The new, left-wing editor of the Daily Express has boasted to the Guardian about turning one of Britain’s only Brexit-supporting newspapers into an increasingly watered down, pro-mass migration outlet.
In an interview celebrating Gary Jones’s first year running the Daily Express after it was bought out by Reach, formerly Trinity Mirror, which publishes the leftist Daily Mirror, the Guardian gloated that the formerly populist newspaper, once “associated with… a relentless campaign for Britain to leave the EU”, has now been thoroughly neutered by its Remainer editor.
Jones “seems to have recanted most things his newspaper stood for”, the Guardian cheered, describing him as a “lifelong Labour supporter [who] wants to promote the positive impact migration has on the UK and has pledged to do all [he] can to fight Islamophobia”.
“The Express was undoubtedly anti-immigrant, despite the fact that without immigration we would not have a National Health Service,” Jones alleged, bragging that, on his very first morning at his new job, he told staff: “I’m not going to be doing an anti-immigrant story. Ever. Do not put them on the schedule.”
According to Jones, he “couldn’t sleep” after seeing a collage of previous Express front pages which featured stories highlighting some of the negatives of mass migration and lax border controls, or which exposed the scale of immigration to Britain.
Amongst the often-alleged to be “offensive” front pages put out by the Express, which Jones characterised as dealing in “brutality”, were headline stories titled ‘Britain opens door to asylum seekers’, ‘Immigration soars 20% in a year’, and ‘Britain’s 40% surge in ethnic numbers’.
Collages featured in the Guardian piece, which are frequently used by activists and left-wing media to demand more press censorship and advertising boycotts in Britain, were put together as part of “research” which argued British front pages should be covered with emotive stories and images which boost support for mass migration — for example, pictures of dead children who had attempted to travel to Europe.
“People had collated every front page which was anti-immigrant.
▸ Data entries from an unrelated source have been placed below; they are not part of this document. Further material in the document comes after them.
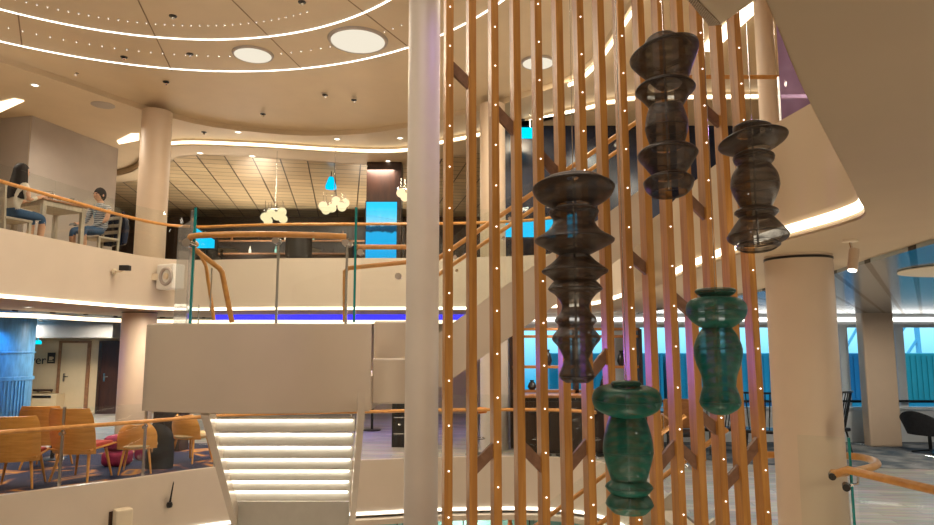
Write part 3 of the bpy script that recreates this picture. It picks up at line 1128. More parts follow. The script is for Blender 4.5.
for px, py in ((349, 243), (360, 252), (398, 276)):
    q = at(px, py, 7.25)
    MB().cyl(q, q + Vector((0, .09, 0)), .035, 18).obj('bracket', 'chrome', ld)
MB().tube([at(345, 322, 7.5), at(345, 271, 7.5), at(349, 268, 7.5), at(408, 262, 7.6)], .026, 10).obj('handrail', 'rail_wood', ld)
MB().tube([at(190, 246, 7.35), at(219, 268, 7.7), at(222, 272, 7.72), at(232, 322, 7.9)], .030, 10).obj('handrail', 'rail_wood', ld)
MB().tube([at(198, 250, 8.1), at(206, 266, 8.5), at(214, 320, 8.6)], .022, 10).obj('handrail', 'rail_wood', ld)
for px, py, Y in ((193, 248, 7.5), (212, 268, 7.7), (199, 305, 8.2)):
    q = at(px, py, Y)
    MB().cyl(q, q + Vector((.0, .0, -.5)), .008, 8).obj('post', 'steel', ld)

# ------------------------------------------------------------------ stair flights
def flight1():
    t = T('lit_staircase', 'white staircase with light strip under every open step below the landing', 'staircase', at(280, 517, 9.4))
    D0, d0, r, tr = 7.42, .795, .185, .293
    sk = -.19
    xa, xb = -2.745, -1.205
    for i in range(7):
        y = D0 + i * tr
        z = 1.9 - d0 - i * r
        dx = sk * (y - D0)
        s = MB().hexa([(xa + dx, y, z - .125), (xb + dx, y, z - .125), (xb + dx + sk * tr, y + tr, z - .05), (xa + dx + sk * tr, y + tr, z - .05),
                       (xa + dx, y, z), (xb + dx, y, z), (xb + dx + sk * tr, y + tr, z), (xa + dx + sk * tr, y + tr, z)])  .obj('step', 'white', t)
        MB().box(((xa + xb) / 2 + dx, y - .012, z - .008), (xb - xa - .06, .02, .017)).obj('step_light', 'strip_step', s)
    y = D0 + 7 * tr
    dx = sk * (y - D0)
    MB().box(((xa + xb) / 2 + dx, y, -.46), (xb - xa, .05, .52)).obj('base_panel', 'white', t)
    for x, w in ((xa + .0, .085), (xb + .05, .07)):
        a = Vector((x - sk * .42, D0 - .42, 1.9 - d0 + .42 * r / tr - .04))
        b = Vector((x + sk * 7.6 * tr, D0 + 7.6 * tr, 1.9 - d0 - 7.8 * r - .16))
        MB().hexa([a + Vector((-w / 2, 0, -.14)), a + Vector((w / 2, 0, -.14)), b + Vector((w / 2, 0, -.14)), b + Vector((-w / 2, 0, -.14)),
                   a + Vector((-w / 2, 0, .10)), a + Vector((w / 2, 0, .10)), b + Vector((w / 2, 0, .10)), b + Vector((-w / 2, 0, .10))]).obj('stringer', 'cream_gloss', t)
    x = xa + .02
    return t
flight1()
def flightX(label, x0, z0, x1, z1, ya, yb, n, glass=True):
    t = T('staircase', label, 'staircase', ((x0 + x1) / 2, (ya + yb) / 2, min(z0, z1)))
    dx, dz = (x1 - x0) / n, (z1 - z0) / n
    for i in range(n):
        x = x0 + dx * (i + .5)
        z = z0 + dz * (i + 1)
        MB().box((x, (ya + yb) / 2 + .02, z - .03), (abs(dx) + .03, yb - ya - .06, .06)).obj('step', 'cream', t)
    sl = (z1 - z0) / (x1 - x0)
    for y, th in ((ya, .06), (yb, .06)):
        MB().hexa([(x0, y, z0 - .36), (x1, y, z1 - .36), (x1, y + th, z1 - .36), (x0, y + th, z0 - .36),
                   (x0, y, z0 + .22), (x1, y, z1 + .22), (x1, y + th, z1 + .22), (x0, y + th, z0 + .22)]).obj('stringer', 'cream_gloss', t)
        r = MB().tube([(x0 - .05, y - .03, z0 + .98), (x1 + .15, y - .03, z1 + .98 + .15 * sl)], .026, 10).obj('handrail', 'rail_wood', t)
        MB().hexa([(x0, y, z0 + .2), (x1, y, z1 + .2), (x1, y + .015, z1 + .2), (x0, y + .015, z0 + .2),
                   (x0, y, z0 + 1.15), (x1, y, z1 + 1.15), (x1, y + .015, z1 + 1.15), (x0, y + .015, z0 + 1.15)]).obj('glass_panel', 'glass', t)
        for k in range(4):
            u = (k + .5) / 4
            x, z = x0 + (x1 - x0) * u, z0 + (z1 - z0) * u
            MB().cyl((x, y - .05, z + .9), (x, y + .03, z + .9), .02, 12).obj('bracket', 'chrome', t)
    return t
flightX('white stair with glass sides rising from the landing to the upper gallery behind the slats', -.42, 1.72, 1.92, 3.38, 7.15, 8.45, 10)
flightX('lower white stair with wooden handrails climbing to the lounge floor behind the slats', .45, -1.45, 2.44, -.02, 6.9, 8.2, 9)

# ------------------------------------------------------------------ balustrades
def balustrade(name, label, curve, zb, zr, zt, step, clampmat='steel', posts=True, glass='glass', rail_r=.028, start=0):
    if start:
        A = list(reversed(resample(list(reversed(curve[:start + 1])), step)))
        P = A[:-1] + resample(curve[start:], step)
    else:
        P = resample(curve, step)
    t = T(name, label, 'balustrade', (P[len(P) // 2].x, P[len(P) // 2].y, zb))
    fine = resample(curve, .05)
    near = [min(range(len(fine)), key=lambda k: (fine[k] - Vector(p)).length) for p in P]
    for i0_, i1_ in zip(near, near[1:]):
        seg = fine[i0_:i1_ + 1]
        if len(seg) < 2:
            continue
        MB().ribbon(seg[::3] + ([seg[-1]] if (len(seg) - 1) % 3 else []), zb, zt, .014, 1).obj('glass_panel', glass, t)
    r = MB().tube([(p.x, p.y, zr) for p in offset(fine, -.05)], rail_r, 8).obj('handrail', 'rail_wood', t)
    if posts:
        for p in P[1:-1]:
            q = MB().box((p.x, p.y, (zb + zt) / 2 + .01), (.03, .03, zt - zb + .02)).obj('post', 'steel', t)
            MB().cyl((p.x, p.y - .06, zr - .08), (p.x, p.y + .03, zr - .08), .026, 14).obj('clamp', clampmat, q)
    return t
balustrade('glass_balustrade', 'glass balustrade with wooden handrail in front of the orange lounge chairs', [p for p in offset(edge1, .05) if p[0] < 2.2][6:], .002, .80, 1.05, 1.12, start=12)
balustrade('glass_balustrade', 'glass balustrade with thin wooden handrail along the upper gallery by the diners', [p for p in offset(edge2L, .04)][5:70], PT - .15, 4.14, 4.40, 1.6, posts=False)
# glass on the curved parapet, purple reflections put into its colour
q = [p for p in offset(edge2R, .03)]
m = MB().ribbon([p for p in q if 3.2 < p[1] < 4.2], PTR - .05, 3.96, .016, 1)
tag(m.obj('purple_sheen_panel', 'purple_sheen_glass'), 'glass panel with painted purple reflection standing on the curved parapet', 'glass panel')
# handrail of the far gallery on the right
a, b = at(640, 77, 6.6), at(745, 77, 6.3)
gb = T('gallery_rail', 'short wooden gallery handrail seen between the slats near the top', 'handrail', ((a.x + b.x) / 2, 6.6, D2))
MB().tube([a + Vector((.15, 0, 0)), b + Vector((.6, 0, 0))], .022, 8).obj('rail_bar', 'rail_wood', gb)
for u in (.35, .8, 1.3):
    p = a.lerp(b, u)
    MB().cyl((p.x, p.y, D2), (p.x, p.y, p.z), .014, 8).obj('post', 'steel', gb)
# lounge railing on the right, near the camera
rl = T('corner_balustrade', 'low glass balustrade with looping wooden handrail beside the thick tan column', 'balustrade', (2.3, 4.3, 0))
ga = at(797, 435, 4.42)
gb_ = at(848, 443, 4.30)
gc = Vector((2.62, 3.3, 0))
gd = Vector((2.72, 2.4, 0))
GTZ = ga.z
g = MB().ribbon([(ga.x, ga.y), (gb_.x, gb_.y)], 0, GTZ, .014, 1).obj('glass_panel', 'glass', rl)
MB().box((gb_.x + .006, gb_.y, GTZ / 2), (.010, .016, GTZ)).obj('glass_rim', 'glass_edge', g)
MB().ribbon([(gb_.x + .03, gb_.y - .02), (gc.x, gc.y), (gd.x, gd.y)], 0, GTZ - .03, .014, 1).obj('glass_panel', 'glass', rl)
h = 1.09
pts = [at(762, 455, 5.15), at(800, 454, 5.15), at(838, 452, 5.12), at(860, 452.5, 5.05), at(873, 456, 4.9), at(877, 460, 4.76), at(870, 464, 4.62), at(855, 467, 4.5), at(843, 468, 4.45), at(832, 467.5, 4.42)]
pts = [Vector((p.x, p.y, h)) for p in pts]
r = MB().tube(smooth(pts, 5), .025, 12).obj('handrail', 'rail_wood', rl)
p0 = at(833, 467, 4.38)
MB().tube([(p0.x, p0.y, h), at(848, 470, 4.28), at(934, 490, 3.74), at(1010, 512, 3.3)], .025, 12).obj('handrail', 'rail_wood', rl)
for px, py, Y in ((833, 476, 4.38), (847, 487, 4.26)):
    p = at(px, py, Y)
    MB().cyl(p + Vector((-.02, -.03, 0)), p + Vector((.02, .05, 0)), .022, 16).obj('bracket', 'dark', rl)
MB().tube([at(850, 485, 4.28), at(858, 484, 4.28), at(858, 474, 4.28)], .008, 8).obj('bracket_arm', 'chrome', rl)
for px in (765, 800):
    p = at(px, 455, 5.15)
    MB().cyl((p.x, p.y, 0), (p.x, p.y, h), .012, 8).obj('post', 'steel', rl)

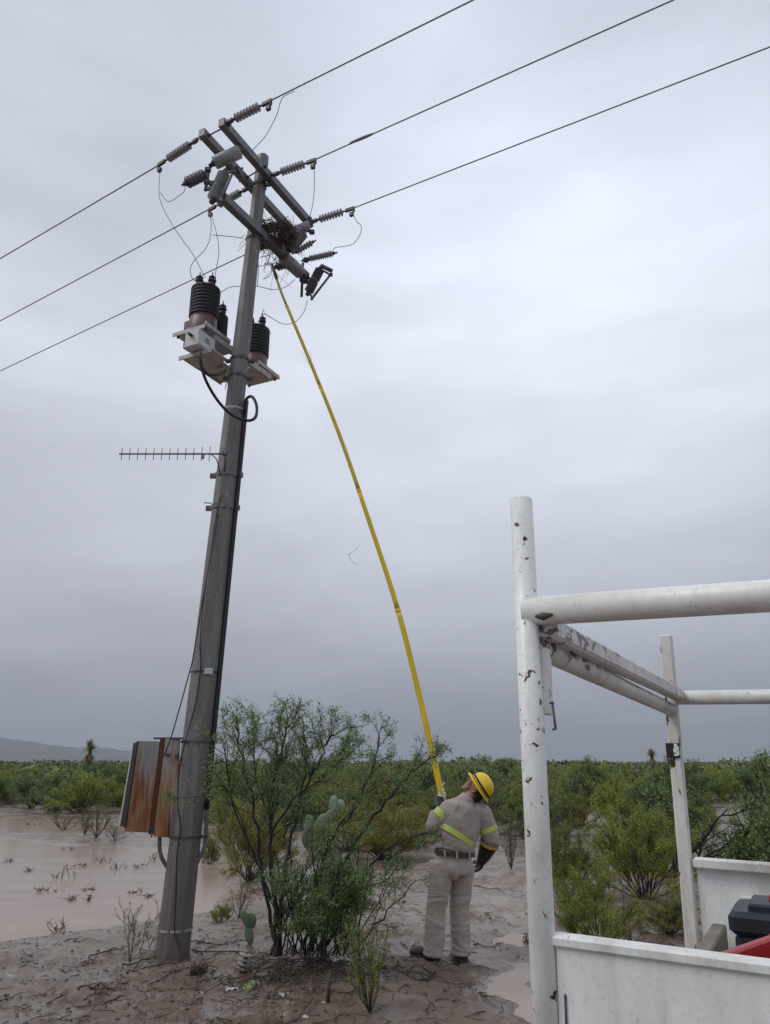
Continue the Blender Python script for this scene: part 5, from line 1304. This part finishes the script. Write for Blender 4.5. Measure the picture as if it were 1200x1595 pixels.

It was certainly Islamophobic,” Jones claimed.
“This was not representative of the kind of society I think we should be,” he complained, before going on to talk of the public’s reaction to his transformation of the publication.
Readers of the newspaper, which now carries articles painting patriotic European leaders like Hungary’s Viktor Orbán as “autocrats” against whom their countrymen are supposedly in “revolt”, were “[not] entirely aware” of the newspaper’s populist stance, Jones claimed, but instead were “sucked into it because they’re loyal to the Express.”
The Express readership were “a compassionate, traditional people” who “were just led down a path” and “reminded me of my parents”, claimed the former Sunday Mirror editor, who suggested that he came from a “lower-middle class background”.
However, Jones was keen to stress that the “Conservative-supporting”, Express-reading instincts of his parents had not been passed down to his own left-liberal son — who the journalist sent to Eton College boarding school to enjoy an elite and expensive private education, in order to “confront the establishment and authority and to try to have a say, but to be authentic.”
The takeover of the Express by Reach/Trinity Mirror — which helped found the far-left “anti-fascist” HOPE not Hate outfit — was greenlighted by the British government last June, despite fears a leftward swing for the tabloid, which went further than any other newspaper in campaigning for Brexit and backing Nigel Farage’s UKIP against the Brussels and Westminster establishment, would negatively impact plurality of views in the British media.
The Daily Mail, another formerly right-leaning, pro-Brexit newspaper, has also been taken over by a Remainer since the EU referendum in 2016, in the person of former Mail on Sunday editor Geordie Greig.